Auch ein zweiter Zug wurde gestoppt und alle 120 Reisenden in Flüchtlingslager gebracht. Wie die Polizei am Freitag mitteilte, wurde der Zug aus Bu­dapest Richtung Győr nahe der Grenze zu Österreich am Donnerstag im Dorf Nagyszentjános gestoppt. 83 Flüchtlinge ließen sich sofort registrieren, die übrigen erst nach stundenlangen Protesten.

Unterdessen beschloss das ungarische Parlament am Freitag, dass die Strafen für illegale Grenzübertritte verschärft werden. Zudem beschloss es die Einrichtung sogenannter Transitzonen in Grenznähe. Vom 15. September an würde Ungarns Grenze zu Serbien schärfer kontrolliert, sagte Regierungschef Viktor Orbán. Dazu starte die Regierung in Kürze eine Informationskampagne, die sich an die Flüchtlinge und Schlepper richte.

Orbán sprach sich gegen die Einwanderung von Muslimen aus.
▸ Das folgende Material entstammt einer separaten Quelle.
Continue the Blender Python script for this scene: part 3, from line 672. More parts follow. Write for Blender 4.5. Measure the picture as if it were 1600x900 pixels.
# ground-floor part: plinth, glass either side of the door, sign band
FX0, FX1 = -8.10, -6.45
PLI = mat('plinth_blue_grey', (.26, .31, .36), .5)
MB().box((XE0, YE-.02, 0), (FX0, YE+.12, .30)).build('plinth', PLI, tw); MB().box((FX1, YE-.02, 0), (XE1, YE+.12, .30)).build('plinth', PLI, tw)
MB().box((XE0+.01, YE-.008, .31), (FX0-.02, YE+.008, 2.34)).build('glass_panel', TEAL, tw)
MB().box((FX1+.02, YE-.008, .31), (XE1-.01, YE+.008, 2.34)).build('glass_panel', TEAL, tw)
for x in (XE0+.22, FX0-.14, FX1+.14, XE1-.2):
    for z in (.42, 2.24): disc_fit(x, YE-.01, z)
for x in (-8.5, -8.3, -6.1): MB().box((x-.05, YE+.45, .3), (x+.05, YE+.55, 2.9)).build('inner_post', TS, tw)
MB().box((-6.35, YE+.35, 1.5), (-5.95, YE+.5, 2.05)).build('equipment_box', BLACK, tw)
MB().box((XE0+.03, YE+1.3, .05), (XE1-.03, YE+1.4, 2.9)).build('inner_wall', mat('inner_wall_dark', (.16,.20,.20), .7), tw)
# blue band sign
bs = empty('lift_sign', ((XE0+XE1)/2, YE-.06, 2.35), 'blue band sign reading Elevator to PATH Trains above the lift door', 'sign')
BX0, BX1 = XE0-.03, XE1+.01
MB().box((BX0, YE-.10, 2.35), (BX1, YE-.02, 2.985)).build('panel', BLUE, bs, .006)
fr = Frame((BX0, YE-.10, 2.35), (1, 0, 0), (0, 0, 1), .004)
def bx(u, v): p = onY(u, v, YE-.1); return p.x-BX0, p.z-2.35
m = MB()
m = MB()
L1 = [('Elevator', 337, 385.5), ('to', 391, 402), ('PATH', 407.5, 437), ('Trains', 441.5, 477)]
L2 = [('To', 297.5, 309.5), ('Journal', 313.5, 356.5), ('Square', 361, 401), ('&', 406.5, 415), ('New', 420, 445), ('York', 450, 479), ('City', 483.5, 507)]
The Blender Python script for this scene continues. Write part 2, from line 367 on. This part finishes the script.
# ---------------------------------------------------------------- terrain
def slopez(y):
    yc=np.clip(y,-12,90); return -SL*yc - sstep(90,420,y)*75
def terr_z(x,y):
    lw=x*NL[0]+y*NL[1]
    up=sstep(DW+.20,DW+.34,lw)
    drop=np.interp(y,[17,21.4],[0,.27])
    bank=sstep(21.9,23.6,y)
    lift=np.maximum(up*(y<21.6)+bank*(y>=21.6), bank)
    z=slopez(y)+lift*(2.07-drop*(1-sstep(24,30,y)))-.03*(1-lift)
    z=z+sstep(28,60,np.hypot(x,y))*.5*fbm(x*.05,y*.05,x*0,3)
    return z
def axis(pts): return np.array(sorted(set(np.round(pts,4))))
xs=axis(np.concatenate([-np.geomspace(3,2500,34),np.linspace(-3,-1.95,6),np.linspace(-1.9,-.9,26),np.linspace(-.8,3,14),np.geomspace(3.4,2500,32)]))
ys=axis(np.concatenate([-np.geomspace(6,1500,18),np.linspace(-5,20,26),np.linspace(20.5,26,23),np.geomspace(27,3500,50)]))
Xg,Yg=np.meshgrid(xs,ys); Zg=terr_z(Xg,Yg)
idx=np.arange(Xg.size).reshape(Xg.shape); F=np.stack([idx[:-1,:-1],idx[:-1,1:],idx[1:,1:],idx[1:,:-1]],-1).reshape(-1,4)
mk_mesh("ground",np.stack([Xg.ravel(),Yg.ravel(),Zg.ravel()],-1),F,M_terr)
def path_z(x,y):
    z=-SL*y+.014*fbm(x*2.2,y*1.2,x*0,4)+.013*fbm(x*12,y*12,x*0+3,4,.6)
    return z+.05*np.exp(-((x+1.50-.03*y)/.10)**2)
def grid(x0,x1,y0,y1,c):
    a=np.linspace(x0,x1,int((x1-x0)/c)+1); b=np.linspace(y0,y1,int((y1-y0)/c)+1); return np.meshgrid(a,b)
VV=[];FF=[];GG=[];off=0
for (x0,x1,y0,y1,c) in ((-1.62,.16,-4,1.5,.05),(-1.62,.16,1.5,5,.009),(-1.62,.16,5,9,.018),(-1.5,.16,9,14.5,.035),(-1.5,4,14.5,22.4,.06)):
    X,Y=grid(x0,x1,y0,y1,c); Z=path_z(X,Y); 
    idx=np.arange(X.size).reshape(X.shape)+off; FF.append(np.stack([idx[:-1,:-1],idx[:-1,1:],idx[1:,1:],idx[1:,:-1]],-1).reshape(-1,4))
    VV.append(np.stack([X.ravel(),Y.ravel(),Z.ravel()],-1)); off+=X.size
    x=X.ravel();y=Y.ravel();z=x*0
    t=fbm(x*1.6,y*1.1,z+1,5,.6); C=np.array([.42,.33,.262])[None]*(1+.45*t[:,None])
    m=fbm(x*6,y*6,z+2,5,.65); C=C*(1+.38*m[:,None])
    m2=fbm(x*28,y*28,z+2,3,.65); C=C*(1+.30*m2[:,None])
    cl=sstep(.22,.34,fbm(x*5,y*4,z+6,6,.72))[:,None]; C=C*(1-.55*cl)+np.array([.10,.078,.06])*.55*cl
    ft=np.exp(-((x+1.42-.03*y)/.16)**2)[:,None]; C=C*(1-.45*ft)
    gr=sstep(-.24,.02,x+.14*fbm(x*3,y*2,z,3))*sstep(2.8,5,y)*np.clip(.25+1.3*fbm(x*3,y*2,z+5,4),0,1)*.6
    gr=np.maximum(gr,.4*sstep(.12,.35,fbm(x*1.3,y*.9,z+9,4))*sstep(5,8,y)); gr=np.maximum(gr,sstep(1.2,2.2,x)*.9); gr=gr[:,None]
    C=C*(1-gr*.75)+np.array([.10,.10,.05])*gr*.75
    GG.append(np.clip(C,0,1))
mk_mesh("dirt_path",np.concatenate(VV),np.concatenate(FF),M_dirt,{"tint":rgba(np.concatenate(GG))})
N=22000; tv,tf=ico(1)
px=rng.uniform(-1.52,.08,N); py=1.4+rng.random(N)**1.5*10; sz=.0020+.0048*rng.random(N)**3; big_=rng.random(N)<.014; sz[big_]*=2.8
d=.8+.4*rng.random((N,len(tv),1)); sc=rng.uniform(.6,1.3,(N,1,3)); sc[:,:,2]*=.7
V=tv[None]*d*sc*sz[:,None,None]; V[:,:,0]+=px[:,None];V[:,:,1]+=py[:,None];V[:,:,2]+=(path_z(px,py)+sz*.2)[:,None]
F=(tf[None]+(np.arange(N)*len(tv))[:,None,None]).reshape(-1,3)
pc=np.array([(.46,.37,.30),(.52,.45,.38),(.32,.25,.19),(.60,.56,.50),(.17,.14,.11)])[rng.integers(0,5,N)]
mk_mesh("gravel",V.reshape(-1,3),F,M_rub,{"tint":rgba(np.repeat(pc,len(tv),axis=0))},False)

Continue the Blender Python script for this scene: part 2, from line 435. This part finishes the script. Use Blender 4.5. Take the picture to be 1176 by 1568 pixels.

Man müsse respektieren, dass andere EU-Länder früher beschlossen hätten, mit Muslimen zusammenleben zu wollen. Jedoch „haben wir auch das Recht zu entscheiden, ob wir diesem Beispiel folgen wollen“, sagte der rechtskonservative Regierungschef. Er selbst rate davon ab.

Ungarns Außenminister Péter Szijjártó wies Kritik an der Flüchtlingspolitik seines Landes zurück. „Wir haben in Budapest eine dramatische Situation, weil einige Migranten, was Fingerabdrücke und Fotos angeht, eine Kooperation mit den ungarischen Behörden verweigern“, sagte Szijjártó am Freitag bei einem Treffen der EU-Außenminister in Luxemburg. Ein Bahnhof sei keine Flüchtlingsstation. Die Asylsuchenden sollten in Flüchtlingszentren gehen.